Like Sept. 24, 1967 when he ran a drag across the middle of the New York Giants’ defense. Quarterback Don Meredith delivered a low spiral and Gent extended himself horizontally to make the catch. An instant later he found himself sprawled on the turf with the ball in his possession — not yet down according to the rules — leaving him vulnerable as a wounded animal while waiting for further punishment.

“I could have gotten up right away, but that’s the best way to get hurt — when you’re half way between getting up off the ground,” Gent remembered. “There were a lot of guys around me, so I just kind of laid there and waited for a guy to touch me to end the play.”

Giants linebacker Vince Costello opted for no mercy.

“He drove his helmet right into the middle of my back,” Gent said. “[The hit] broke off three tranverse process [part of the vertebrae], tore four ribs from my spine and did nerve damage. The incredible thing was [Cowboys head coach] Tom Landry didn’t want to call a timeout.

“Here I am, one leg was totally numb, and the other was on fire. The trainer runs out and tells me to move my leg, and they wouldn’t believe that I couldn’t move it. Finally, they lift me up by the armpits — never calling timeout — and drag me off the field. They just laid me face down at the 20 and left me. The rest of the team was way up the field. I mean here I was with partial paralysis and they just drag me off the field.”

North Dallas Forty and the subsequent movie of the same title were front-runners in illuminating the abuse of players by National Football League teams. He later wrote The Franchise and North Dallas After 40, which depicted the NFL as a big business, guilty of exploiting players, fans and generally anybody it could in the name of money. His dark works are fiction, leaving room for debate by NFL moguls how well-founded his characters and portrayal of the NFL’s inner-workings were.

Landry denied the 1967 incident in a subsequent telephone interview, telling me, “I really don’t have a lot to do with Peter Gent. I didn’t read his books or see his movie, but from what I’ve heard there are some things that aren’t right.”

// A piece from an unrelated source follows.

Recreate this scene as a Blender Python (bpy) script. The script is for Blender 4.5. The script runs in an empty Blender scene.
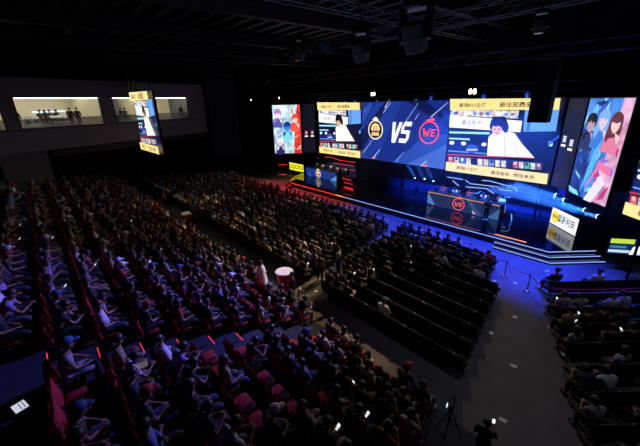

One thing could not be disputed. Gent’s body took a beating. Crippling neck and back injuries served as reminders of his NFL days until he died. He wore a TENS unit (transcutanous electrical nerve stimulator) on his back that fed jolts of electricity to relieve his muscle pain. Occasionally, those electrodes would burn his skin. And sleep never came easy and when it did, it never lasted long.

Gent’s NFL encouraged players to play with injury.

“The NFL was a lot different back in 1964 when I started,” Gent said. “The roster was 40 players — there was no taxi squad or reserves. So if you didn’t play, you were gone.

“My first injury occurred during training camp in 1964, a torn hamstring. In order to just to make it through practice, I needed Novocain. I was friends with the trainer, so I got him to inject me. He was doing me a favor. Otherwise, they wouldn’t have kept me around. I had to play all year with the tear, which caused more tears.”

Gent called 1966 a relatively injury-free year, noting. “I had a couple of broken noses, but nothing serious. You don’t ever play a game without getting injured.”

Gent appeared on the “Dick Cavett Show” with Hall of Famers John Mackey and Dick Butkus. The trio intended to broach the subject of player abuse.

“It would have been a really good show, but we couldn’t get that dip-shit Cavett to shut up,” Gent said. “Anytime we started to get any kind of good flow he’d interrupt with some typical dumb jock jokes.”

What Gent remembered most, though, was a poignant moment before the show with Butkus.

“He told me they [the Bears] used to inject his knees on Thursday,” Gent said. “I told him that must have been some powerful stuff. If they had to shoot him up on Thursday, they were doing it so he would be over the side effects, like vomiting or whatever, by Sunday.

“So here’s Butkus telling me about having to sue the Bears. Tears are in his eyes. They didn’t break his body; they broke his heart. On the Cavett show, I knew if he got steered that way Dick would again cry, which would have been very effective. I mean, I’m real easy to dismiss as some kind of malcontent. But when you see somebody like Dick Butkus get abused, it grabs your attention. He loved the Bears, loved football. Wanted to play for the Bears since he was a little kid. That’s just how cold those sons of bitches are.”

A lot has changed in the NFL since Peter Gent played. But the sacrifices a player makes to his body remain the same. I wonder if early retirement will become a more popular option for future NFL players, getting out while the getting is good so they can enjoy the rest of their lives.